**DESCRIPTION OF THE TASK**:
Transcribe the material verbatim in full; the pictures do not belong in the copy.

**AVAILABLE DATA**:

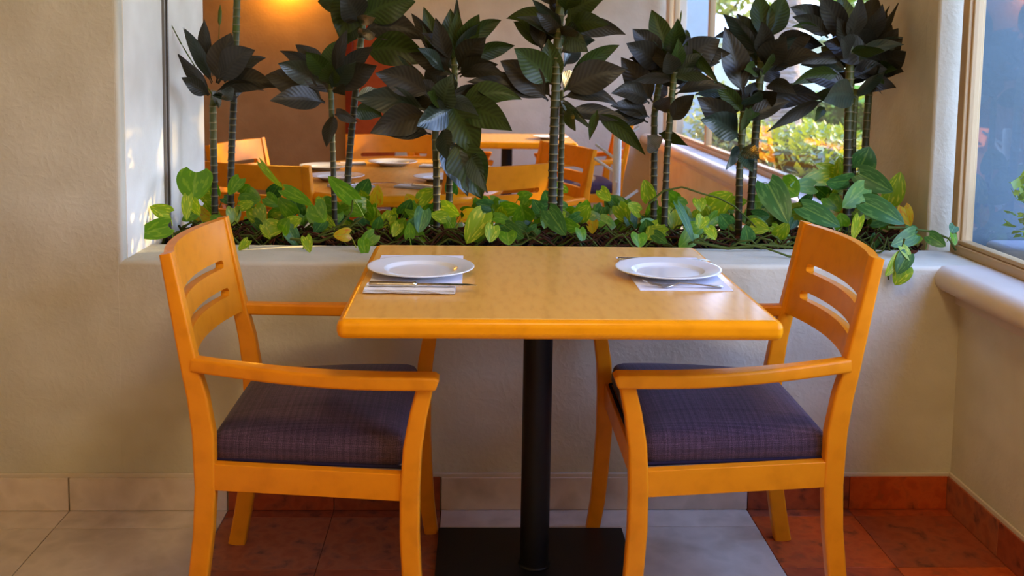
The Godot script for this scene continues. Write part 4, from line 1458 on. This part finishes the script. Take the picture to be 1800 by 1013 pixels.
func cane(p: Node3D, pts: Array, r: float, tall: float):
	var mb := MB.new()
	var path := []; var rad := []; var col := []
	var cv := Curve3D.new()
	for k in pts.size():
		var d: Vector3 = (pts[mini(k + 1, pts.size() - 1)] - pts[maxi(k - 1, 0)]) * 0.16
		cv.add_point(pts[k], -d, d)
	var total := cv.get_baked_length()
	var s := 0.0
	var first := mb.v.size()
	var step := 0.026
	var n := 0
	while s < total:
		var gap := step * rng.randf_range(0.8, 1.25)
		var light := Color(0.17, 0.14, 0.06)
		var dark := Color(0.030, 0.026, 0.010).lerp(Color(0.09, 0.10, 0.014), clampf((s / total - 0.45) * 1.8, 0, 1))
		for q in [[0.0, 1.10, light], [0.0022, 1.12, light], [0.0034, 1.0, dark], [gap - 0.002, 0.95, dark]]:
			if s + q[0] < total:
				path.append(cv.sample_baked(s + q[0]))
				rad.append(r * q[1])
				col.append(q[2])
		s += gap
		n += 1
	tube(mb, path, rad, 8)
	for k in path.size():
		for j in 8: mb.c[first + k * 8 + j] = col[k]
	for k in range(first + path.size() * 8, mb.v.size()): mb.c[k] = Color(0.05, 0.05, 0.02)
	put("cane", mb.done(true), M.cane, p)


# more blades of the crown, set behind the larger ones
func crown(p: Node3D, top: Vector3, below: float, count: int):
	for k in count:
		var an := TAU * k / count + rng.randf_range(-0.3, 0.3)
		var up := rng.randf_range(-0.15, 0.95)
		var b := top + Vector3(0, -below * rng.randf(), 0)
		var l := rng.randf_range(0.12, 0.18)
		var d := Vector3(cos(an), up, sin(an) * 0.8 - 0.15).normalized()
		var t := b + d * l
		var w := p.position + t
		if w.x < -0.93 or w.x > 1.43 or w.z < -0.85: continue
		var mb := MB.new()
		blade(mb, b, t, rng.randf_range(0.042, 0.06), rng.randf_range(-0.8, 0.8))
		put("leaf", mb.done(), M["blade%d" % [0, 2, 1, 0][k % 4]], p)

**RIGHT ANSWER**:
The Godot script for this scene continues. Write part 4, from line 1458 on. This part finishes the script. Take the picture to be 1800 by 1013 pixels.
func cane(p: Node3D, pts: Array, r: float, tall: float):
	var mb := MB.new()
	var path := []; var rad := []; var col := []
	var cv := Curve3D.new()
	for k in pts.size():
		var d: Vector3 = (pts[mini(k + 1, pts.size() - 1)] - pts[maxi(k - 1, 0)]) * 0.16
		cv.add_point(pts[k], -d, d)
	var total := cv.get_baked_length()
	var s := 0.0
	var first := mb.v.size()
	var step := 0.026
	var n := 0
	while s < total:
		var gap := step * rng.randf_range(0.8, 1.25)
		var light := Color(0.17, 0.14, 0.06)
		var dark := Color(0.030, 0.026, 0.010).lerp(Color(0.09, 0.10, 0.014), clampf((s / total - 0.45) * 1.8, 0, 1))
		for q in [[0.0, 1.10, light], [0.0022, 1.12, light], [0.0034, 1.0, dark], [gap - 0.002, 0.95, dark]]:
			if s + q[0] < total:
				path.append(cv.sample_baked(s + q[0]))
				rad.append(r * q[1])
				col.append(q[2])
		s += gap
		n += 1
	tube(mb, path, rad, 8)
	for k in path.size():
		for j in 8: mb.c[first + k * 8 + j] = col[k]
	for k in range(first + path.size() * 8, mb.v.size()): mb.c[k] = Color(0.05, 0.05, 0.02)
	put("cane", mb.done(true), M.cane, p)


# more blades of the crown, set behind the larger ones
func crown(p: Node3D, top: Vector3, below: float, count: int):
	for k in count:
		var an := TAU * k / count + rng.randf_range(-0.3, 0.3)
		var up := rng.randf_range(-0.15, 0.95)
		var b := top + Vector3(0, -below * rng.randf(), 0)
		var l := rng.randf_range(0.12, 0.18)
		var d := Vector3(cos(an), up, sin(an) * 0.8 - 0.15).normalized()
		var t := b + d * l
		var w := p.position + t
		if w.x < -0.93 or w.x > 1.43 or w.z < -0.85: continue
		var mb := MB.new()
		blade(mb, b, t, rng.randf_range(0.042, 0.06), rng.randf_range(-0.8, 0.8))
		put("leaf", mb.done(), M["blade%d" % [0, 2, 1, 0][k % 4]], p)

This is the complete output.